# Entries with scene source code
· · · ·

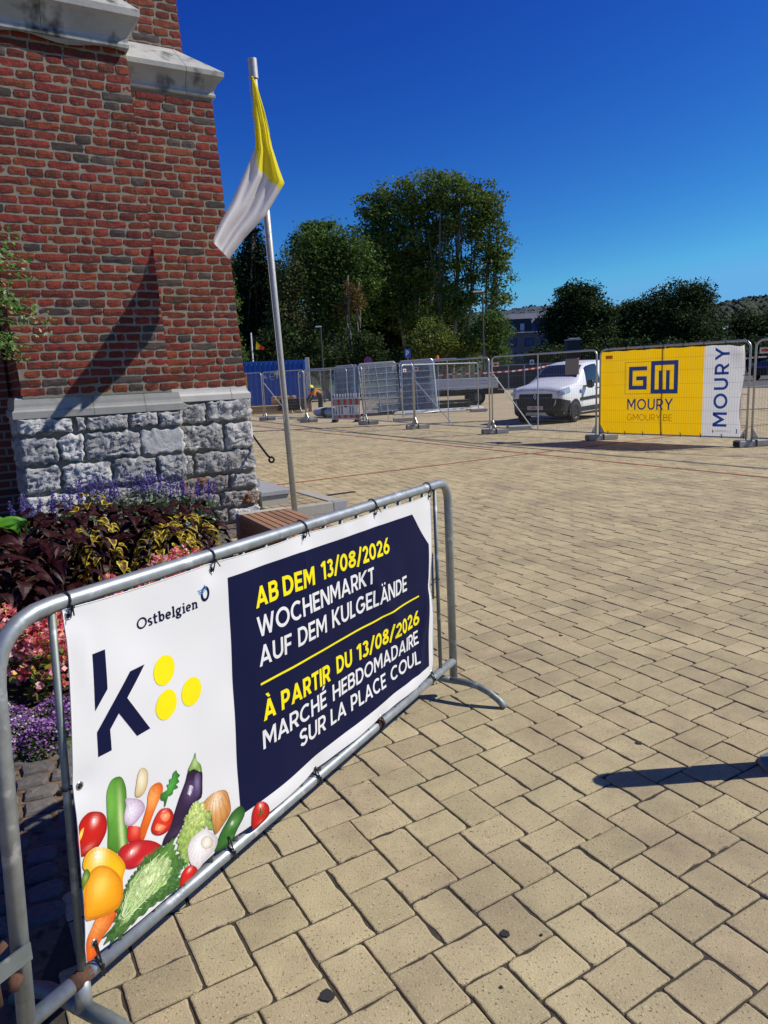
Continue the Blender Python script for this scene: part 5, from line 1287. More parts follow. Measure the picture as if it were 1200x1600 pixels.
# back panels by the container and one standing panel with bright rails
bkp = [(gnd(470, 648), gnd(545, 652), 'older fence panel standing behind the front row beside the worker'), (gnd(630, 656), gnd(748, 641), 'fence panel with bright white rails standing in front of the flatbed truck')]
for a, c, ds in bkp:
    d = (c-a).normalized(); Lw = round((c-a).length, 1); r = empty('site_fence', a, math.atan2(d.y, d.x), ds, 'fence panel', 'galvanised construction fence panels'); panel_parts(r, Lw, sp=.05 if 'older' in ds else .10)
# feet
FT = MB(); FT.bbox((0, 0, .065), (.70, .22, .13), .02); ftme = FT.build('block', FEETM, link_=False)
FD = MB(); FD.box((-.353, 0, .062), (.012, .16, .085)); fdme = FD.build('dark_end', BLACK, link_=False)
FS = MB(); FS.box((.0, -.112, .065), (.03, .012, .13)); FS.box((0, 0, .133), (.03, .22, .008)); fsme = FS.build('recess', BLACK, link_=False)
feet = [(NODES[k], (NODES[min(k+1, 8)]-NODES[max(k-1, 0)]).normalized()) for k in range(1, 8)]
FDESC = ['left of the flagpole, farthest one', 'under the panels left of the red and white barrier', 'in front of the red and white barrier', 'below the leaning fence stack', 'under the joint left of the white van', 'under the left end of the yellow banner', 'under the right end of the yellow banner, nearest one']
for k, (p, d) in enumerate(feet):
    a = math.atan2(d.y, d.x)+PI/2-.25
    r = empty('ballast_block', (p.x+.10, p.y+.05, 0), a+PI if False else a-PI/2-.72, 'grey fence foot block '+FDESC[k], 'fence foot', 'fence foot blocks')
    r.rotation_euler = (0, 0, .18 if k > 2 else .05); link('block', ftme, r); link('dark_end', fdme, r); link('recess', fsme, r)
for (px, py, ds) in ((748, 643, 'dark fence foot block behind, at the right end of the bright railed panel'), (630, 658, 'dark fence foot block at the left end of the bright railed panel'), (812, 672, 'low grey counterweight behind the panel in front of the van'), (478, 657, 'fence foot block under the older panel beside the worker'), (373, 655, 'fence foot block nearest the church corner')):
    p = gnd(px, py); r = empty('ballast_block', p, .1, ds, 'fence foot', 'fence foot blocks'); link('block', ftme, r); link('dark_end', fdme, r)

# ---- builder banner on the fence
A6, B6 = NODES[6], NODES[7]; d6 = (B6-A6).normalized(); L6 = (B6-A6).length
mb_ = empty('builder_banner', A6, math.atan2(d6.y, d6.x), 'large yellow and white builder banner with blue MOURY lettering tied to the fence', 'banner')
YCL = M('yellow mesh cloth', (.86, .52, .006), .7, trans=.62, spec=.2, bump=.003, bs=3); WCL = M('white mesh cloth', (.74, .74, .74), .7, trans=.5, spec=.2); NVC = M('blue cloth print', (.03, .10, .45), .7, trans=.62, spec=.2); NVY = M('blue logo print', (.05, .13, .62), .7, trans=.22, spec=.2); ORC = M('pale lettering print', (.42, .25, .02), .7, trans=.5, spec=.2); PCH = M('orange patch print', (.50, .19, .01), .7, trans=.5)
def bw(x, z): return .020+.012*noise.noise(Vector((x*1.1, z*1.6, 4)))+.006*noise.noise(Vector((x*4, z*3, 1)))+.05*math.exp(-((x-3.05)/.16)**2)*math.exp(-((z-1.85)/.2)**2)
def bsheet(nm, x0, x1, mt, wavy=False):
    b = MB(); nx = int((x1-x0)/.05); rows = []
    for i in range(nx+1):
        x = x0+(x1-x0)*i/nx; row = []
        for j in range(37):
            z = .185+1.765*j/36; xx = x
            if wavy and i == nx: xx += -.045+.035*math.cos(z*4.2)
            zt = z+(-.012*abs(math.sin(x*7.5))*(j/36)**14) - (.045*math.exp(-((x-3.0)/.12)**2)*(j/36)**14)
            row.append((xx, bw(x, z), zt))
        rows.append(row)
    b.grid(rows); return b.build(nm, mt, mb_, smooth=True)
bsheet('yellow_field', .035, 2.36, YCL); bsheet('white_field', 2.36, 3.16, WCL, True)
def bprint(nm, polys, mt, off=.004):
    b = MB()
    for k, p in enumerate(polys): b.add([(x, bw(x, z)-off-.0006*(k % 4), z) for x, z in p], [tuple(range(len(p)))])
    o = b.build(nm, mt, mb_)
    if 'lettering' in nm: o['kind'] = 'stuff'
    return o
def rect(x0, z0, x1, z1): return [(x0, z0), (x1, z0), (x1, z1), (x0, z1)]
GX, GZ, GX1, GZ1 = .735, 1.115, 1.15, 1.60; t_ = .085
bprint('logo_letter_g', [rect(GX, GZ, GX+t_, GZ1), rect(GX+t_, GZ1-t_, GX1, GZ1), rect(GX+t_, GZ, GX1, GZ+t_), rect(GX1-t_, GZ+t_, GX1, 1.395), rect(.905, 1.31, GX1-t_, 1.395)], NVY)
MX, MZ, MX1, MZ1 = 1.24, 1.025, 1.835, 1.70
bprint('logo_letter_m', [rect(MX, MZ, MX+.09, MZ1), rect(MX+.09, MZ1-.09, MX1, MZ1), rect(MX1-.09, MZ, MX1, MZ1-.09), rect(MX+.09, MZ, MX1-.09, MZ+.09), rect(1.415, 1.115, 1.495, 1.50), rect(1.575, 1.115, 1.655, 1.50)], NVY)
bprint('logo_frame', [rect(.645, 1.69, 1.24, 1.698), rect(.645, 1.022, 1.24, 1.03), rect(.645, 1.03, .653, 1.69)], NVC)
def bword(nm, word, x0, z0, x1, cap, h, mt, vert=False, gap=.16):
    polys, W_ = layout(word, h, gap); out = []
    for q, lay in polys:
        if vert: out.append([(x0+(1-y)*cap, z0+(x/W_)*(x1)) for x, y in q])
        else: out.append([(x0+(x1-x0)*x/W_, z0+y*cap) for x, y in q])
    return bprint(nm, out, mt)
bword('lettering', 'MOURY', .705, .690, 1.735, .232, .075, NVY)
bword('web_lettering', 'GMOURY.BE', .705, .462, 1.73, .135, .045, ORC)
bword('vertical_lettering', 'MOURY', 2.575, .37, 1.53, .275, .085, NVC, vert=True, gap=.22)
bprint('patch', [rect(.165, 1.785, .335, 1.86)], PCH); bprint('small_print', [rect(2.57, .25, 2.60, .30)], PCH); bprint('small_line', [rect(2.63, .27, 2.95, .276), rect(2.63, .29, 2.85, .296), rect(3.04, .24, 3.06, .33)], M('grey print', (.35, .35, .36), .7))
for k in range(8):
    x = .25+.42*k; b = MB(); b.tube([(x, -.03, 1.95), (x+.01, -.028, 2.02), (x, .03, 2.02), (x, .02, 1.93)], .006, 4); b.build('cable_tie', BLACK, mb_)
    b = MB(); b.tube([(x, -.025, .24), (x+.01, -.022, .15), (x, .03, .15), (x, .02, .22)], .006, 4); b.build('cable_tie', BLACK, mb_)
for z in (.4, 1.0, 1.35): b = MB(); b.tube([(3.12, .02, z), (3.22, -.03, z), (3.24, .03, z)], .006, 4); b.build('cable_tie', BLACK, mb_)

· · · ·

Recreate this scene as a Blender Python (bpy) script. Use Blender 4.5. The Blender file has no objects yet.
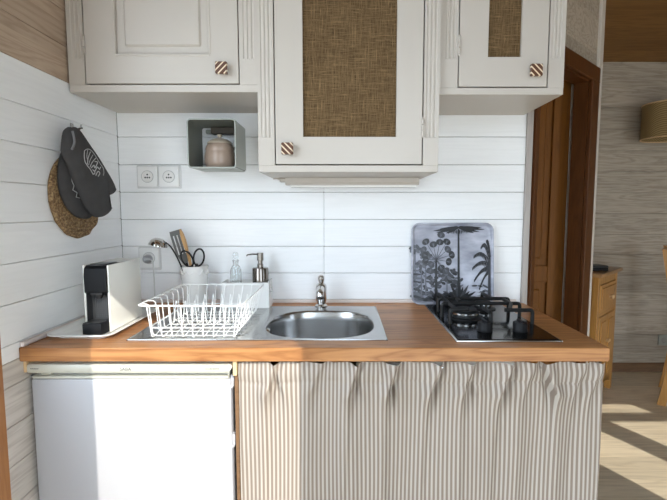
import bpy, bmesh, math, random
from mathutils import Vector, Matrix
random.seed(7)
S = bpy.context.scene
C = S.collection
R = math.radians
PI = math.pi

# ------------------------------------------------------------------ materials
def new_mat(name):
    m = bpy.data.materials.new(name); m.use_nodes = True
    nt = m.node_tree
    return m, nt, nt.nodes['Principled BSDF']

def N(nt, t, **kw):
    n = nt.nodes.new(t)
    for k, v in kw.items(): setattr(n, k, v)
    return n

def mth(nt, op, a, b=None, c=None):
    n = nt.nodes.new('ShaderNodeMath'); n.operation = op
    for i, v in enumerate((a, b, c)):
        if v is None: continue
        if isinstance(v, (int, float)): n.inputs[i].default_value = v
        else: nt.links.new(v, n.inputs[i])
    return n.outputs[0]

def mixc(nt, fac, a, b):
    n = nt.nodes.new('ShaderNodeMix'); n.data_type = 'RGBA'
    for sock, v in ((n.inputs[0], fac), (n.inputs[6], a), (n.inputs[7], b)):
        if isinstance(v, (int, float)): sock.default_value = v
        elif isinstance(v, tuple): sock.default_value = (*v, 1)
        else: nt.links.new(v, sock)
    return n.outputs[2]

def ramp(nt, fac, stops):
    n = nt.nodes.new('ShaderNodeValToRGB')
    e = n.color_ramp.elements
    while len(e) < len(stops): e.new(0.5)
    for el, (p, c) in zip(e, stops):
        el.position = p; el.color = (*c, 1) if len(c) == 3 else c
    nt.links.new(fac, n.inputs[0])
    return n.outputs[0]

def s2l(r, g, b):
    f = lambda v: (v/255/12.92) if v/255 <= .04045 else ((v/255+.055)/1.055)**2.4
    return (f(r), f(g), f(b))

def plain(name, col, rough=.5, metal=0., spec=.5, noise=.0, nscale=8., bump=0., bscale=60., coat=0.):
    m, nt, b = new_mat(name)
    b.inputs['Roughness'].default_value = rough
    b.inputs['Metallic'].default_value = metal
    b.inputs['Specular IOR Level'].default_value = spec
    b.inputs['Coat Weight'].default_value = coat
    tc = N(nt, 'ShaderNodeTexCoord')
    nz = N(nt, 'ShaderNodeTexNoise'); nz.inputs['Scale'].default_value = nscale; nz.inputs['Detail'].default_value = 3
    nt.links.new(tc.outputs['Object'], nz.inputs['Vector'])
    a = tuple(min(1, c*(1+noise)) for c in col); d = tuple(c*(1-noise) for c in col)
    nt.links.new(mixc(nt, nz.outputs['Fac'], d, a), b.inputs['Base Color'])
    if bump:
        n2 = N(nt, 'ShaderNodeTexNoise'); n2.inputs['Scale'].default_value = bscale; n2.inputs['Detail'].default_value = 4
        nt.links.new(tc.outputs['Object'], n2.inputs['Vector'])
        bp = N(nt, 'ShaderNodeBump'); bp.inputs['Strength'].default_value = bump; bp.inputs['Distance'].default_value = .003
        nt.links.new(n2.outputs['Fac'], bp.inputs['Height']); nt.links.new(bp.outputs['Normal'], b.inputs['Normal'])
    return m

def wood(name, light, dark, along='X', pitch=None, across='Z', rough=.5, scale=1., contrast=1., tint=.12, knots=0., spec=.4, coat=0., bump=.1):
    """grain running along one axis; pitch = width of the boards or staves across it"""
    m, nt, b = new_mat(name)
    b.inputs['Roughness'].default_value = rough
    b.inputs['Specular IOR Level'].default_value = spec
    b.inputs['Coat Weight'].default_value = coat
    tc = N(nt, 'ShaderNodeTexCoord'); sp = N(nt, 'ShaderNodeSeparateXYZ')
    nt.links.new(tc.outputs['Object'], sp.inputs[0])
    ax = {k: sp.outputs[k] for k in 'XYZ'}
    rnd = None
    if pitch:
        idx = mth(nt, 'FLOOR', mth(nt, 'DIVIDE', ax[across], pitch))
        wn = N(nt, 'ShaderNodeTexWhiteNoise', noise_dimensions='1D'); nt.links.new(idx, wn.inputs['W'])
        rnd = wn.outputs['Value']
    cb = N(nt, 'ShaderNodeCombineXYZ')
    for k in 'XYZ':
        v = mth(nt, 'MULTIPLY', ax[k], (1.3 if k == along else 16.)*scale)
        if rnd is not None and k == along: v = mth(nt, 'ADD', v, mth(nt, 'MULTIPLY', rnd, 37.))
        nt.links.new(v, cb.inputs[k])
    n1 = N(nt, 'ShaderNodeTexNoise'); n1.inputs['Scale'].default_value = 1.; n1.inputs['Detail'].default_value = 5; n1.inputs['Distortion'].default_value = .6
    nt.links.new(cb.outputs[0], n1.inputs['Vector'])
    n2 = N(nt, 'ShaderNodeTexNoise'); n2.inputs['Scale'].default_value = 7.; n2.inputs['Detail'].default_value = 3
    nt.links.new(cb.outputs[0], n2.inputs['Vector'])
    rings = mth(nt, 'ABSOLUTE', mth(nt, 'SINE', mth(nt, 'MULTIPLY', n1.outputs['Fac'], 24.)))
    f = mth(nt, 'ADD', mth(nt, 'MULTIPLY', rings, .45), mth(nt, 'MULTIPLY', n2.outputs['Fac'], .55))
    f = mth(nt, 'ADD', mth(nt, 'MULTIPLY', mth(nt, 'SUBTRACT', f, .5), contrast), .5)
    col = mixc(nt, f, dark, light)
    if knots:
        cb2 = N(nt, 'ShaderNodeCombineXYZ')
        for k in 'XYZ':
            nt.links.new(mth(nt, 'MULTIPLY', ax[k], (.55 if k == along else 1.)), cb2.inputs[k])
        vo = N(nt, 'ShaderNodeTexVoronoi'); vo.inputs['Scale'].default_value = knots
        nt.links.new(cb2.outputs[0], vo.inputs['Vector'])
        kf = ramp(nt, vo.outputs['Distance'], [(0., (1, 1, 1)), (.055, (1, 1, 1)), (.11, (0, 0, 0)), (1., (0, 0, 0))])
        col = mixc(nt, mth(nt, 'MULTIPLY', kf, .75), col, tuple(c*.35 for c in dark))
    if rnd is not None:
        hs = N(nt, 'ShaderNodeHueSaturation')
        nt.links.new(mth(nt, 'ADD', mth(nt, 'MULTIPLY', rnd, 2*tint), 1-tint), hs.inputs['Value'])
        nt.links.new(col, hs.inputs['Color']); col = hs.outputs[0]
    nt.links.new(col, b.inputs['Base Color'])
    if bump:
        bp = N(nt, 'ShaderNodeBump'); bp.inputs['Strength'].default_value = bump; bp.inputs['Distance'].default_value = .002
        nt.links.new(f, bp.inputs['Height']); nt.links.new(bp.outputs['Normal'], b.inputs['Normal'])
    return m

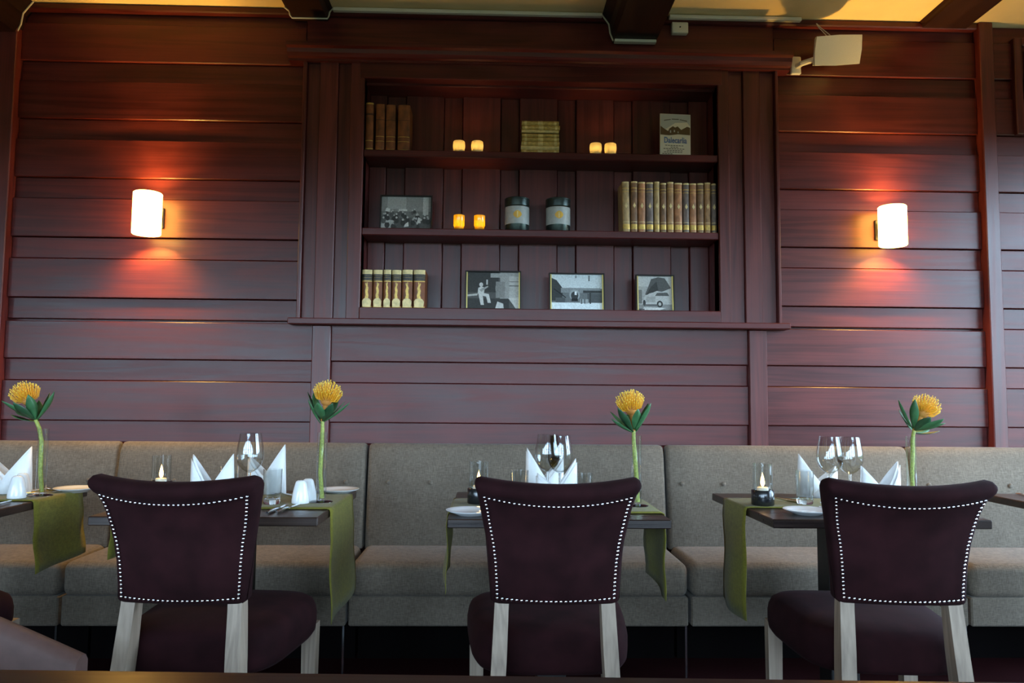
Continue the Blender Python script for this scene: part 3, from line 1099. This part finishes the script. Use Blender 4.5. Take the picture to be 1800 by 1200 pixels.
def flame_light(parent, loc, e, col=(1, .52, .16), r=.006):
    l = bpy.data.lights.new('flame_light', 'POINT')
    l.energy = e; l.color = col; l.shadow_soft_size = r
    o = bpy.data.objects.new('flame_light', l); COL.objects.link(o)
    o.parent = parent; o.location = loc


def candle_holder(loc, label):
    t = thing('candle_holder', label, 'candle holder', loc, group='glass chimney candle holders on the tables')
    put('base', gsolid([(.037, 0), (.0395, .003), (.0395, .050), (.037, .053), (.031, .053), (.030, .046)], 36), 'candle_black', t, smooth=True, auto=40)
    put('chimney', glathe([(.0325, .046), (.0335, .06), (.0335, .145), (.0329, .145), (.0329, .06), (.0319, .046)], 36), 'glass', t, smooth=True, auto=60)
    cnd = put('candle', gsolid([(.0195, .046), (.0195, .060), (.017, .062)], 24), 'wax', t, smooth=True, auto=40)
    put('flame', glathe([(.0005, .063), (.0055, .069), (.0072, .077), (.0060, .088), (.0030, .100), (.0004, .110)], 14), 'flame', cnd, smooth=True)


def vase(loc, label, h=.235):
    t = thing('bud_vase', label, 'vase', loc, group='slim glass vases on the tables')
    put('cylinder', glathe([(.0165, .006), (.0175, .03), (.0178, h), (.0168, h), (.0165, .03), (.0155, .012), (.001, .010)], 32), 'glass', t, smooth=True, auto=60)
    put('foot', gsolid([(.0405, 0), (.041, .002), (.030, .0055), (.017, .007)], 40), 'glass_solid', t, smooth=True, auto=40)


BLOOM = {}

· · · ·

# PROBLEM DESCRIPTION
Extract from the material above the stretch running from the line containing "Recreate this scene" through the line containing "return (f(r), f(g), f(b))". Keep the text exact and the pictures out.

# SOLUTION TO THE PROBLEM
Recreate this scene as a Blender Python (bpy) script. Use Blender 4.5. The Blender file has no objects yet.
import bpy, bmesh, math, random
from mathutils import Vector, Matrix
random.seed(7)
S = bpy.context.scene
C = S.collection
R = math.radians
PI = math.pi

# ------------------------------------------------------------------ materials
def new_mat(name):
    m = bpy.data.materials.new(name); m.use_nodes = True
    nt = m.node_tree
    return m, nt, nt.nodes['Principled BSDF']

def N(nt, t, **kw):
    n = nt.nodes.new(t)
    for k, v in kw.items(): setattr(n, k, v)
    return n

def mth(nt, op, a, b=None, c=None):
    n = nt.nodes.new('ShaderNodeMath'); n.operation = op
    for i, v in enumerate((a, b, c)):
        if v is None: continue
        if isinstance(v, (int, float)): n.inputs[i].default_value = v
        else: nt.links.new(v, n.inputs[i])
    return n.outputs[0]

def mixc(nt, fac, a, b):
    n = nt.nodes.new('ShaderNodeMix'); n.data_type = 'RGBA'
    for sock, v in ((n.inputs[0], fac), (n.inputs[6], a), (n.inputs[7], b)):
        if isinstance(v, (int, float)): sock.default_value = v
        elif isinstance(v, tuple): sock.default_value = (*v, 1)
        else: nt.links.new(v, sock)
    return n.outputs[2]

def ramp(nt, fac, stops):
    n = nt.nodes.new('ShaderNodeValToRGB')
    e = n.color_ramp.elements
    while len(e) < len(stops): e.new(0.5)
    for el, (p, c) in zip(e, stops):
        el.position = p; el.color = (*c, 1) if len(c) == 3 else c
    nt.links.new(fac, n.inputs[0])
    return n.outputs[0]

def s2l(r, g, b):
    f = lambda v: (v/255/12.92) if v/255 <= .04045 else ((v/255+.055)/1.055)**2.4
    return (f(r), f(g), f(b))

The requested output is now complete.